A Good Business Apology

This blog usually reviews public apologies that fall short of the mark, but here’s one that has been praised: it was by Andrew Benin, chief executive of Graza, a small startup that sells olive oil. Graza started just a year ago, and this was its first holiday season. Apparently some gift packages arrived late, or poorly packaged, or with damaged labels. So Mr. Benin sent an email to everyone who had ordered Graza’s olive oils in the previous 60 days to apologize.

The subject line of the email was, “Learning from our mistakes.” This is a promising start, indicating that the writer knows that he made a mistake, and that he has ideas about how to prevent future mistakes – two critical elements of an effective apology.

He went on to acknowledge that the gift packaging was inadequate, that the company did not communicate well, and to say that he was sorry. A good apology lets the recipient know that the offender knows what they did wrong, and how that affected the recipient.

The final element of a good apology is some form of repair or restitution. In this case, the email offered a small discount on future orders of olive oil.

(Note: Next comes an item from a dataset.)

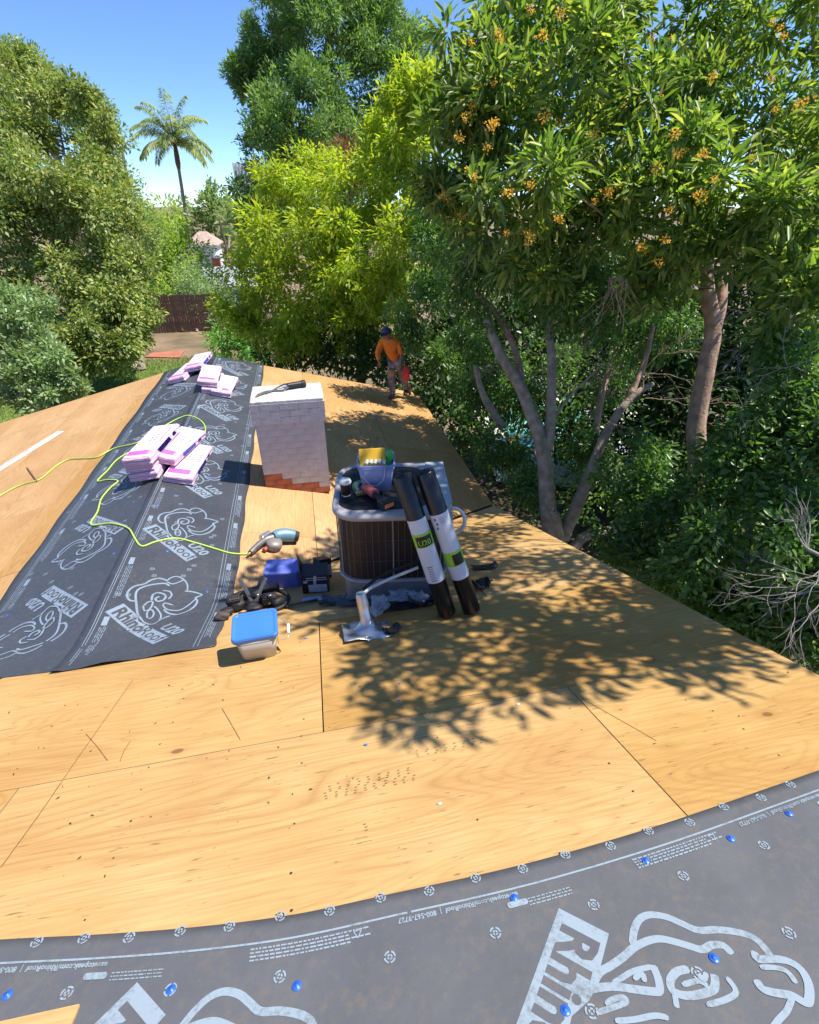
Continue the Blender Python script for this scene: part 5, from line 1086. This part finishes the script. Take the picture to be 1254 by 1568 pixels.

It landed well in the eyes of many recipients. One was Ben Cohen, whose shipment of Graza olive oil leaked and was poorly wrapped. He wrote in an article for the Wall Street Journal that he was won over by Mr. Benin’s apology. Apparently hundreds of other recipients wrote Mr. Benin to thank him. “Thanks for your honesty,” one wrote back. “These messages go a long way,” another wrote.

The article notes that business apologies are tricky; research shows that repeatedly apologizing is actually worse for a business than not apologizing at all. Research also shows that the most effective apologies cost the business something, so a coupon or discount can be even more effective than an apology.

Mr. Cohen notes one of the ironies of a good apology: it can make the relationship better than it was before the unfortunate incident happened. This is true of inter-personal relationships, and it can be true of business/customer relationships too.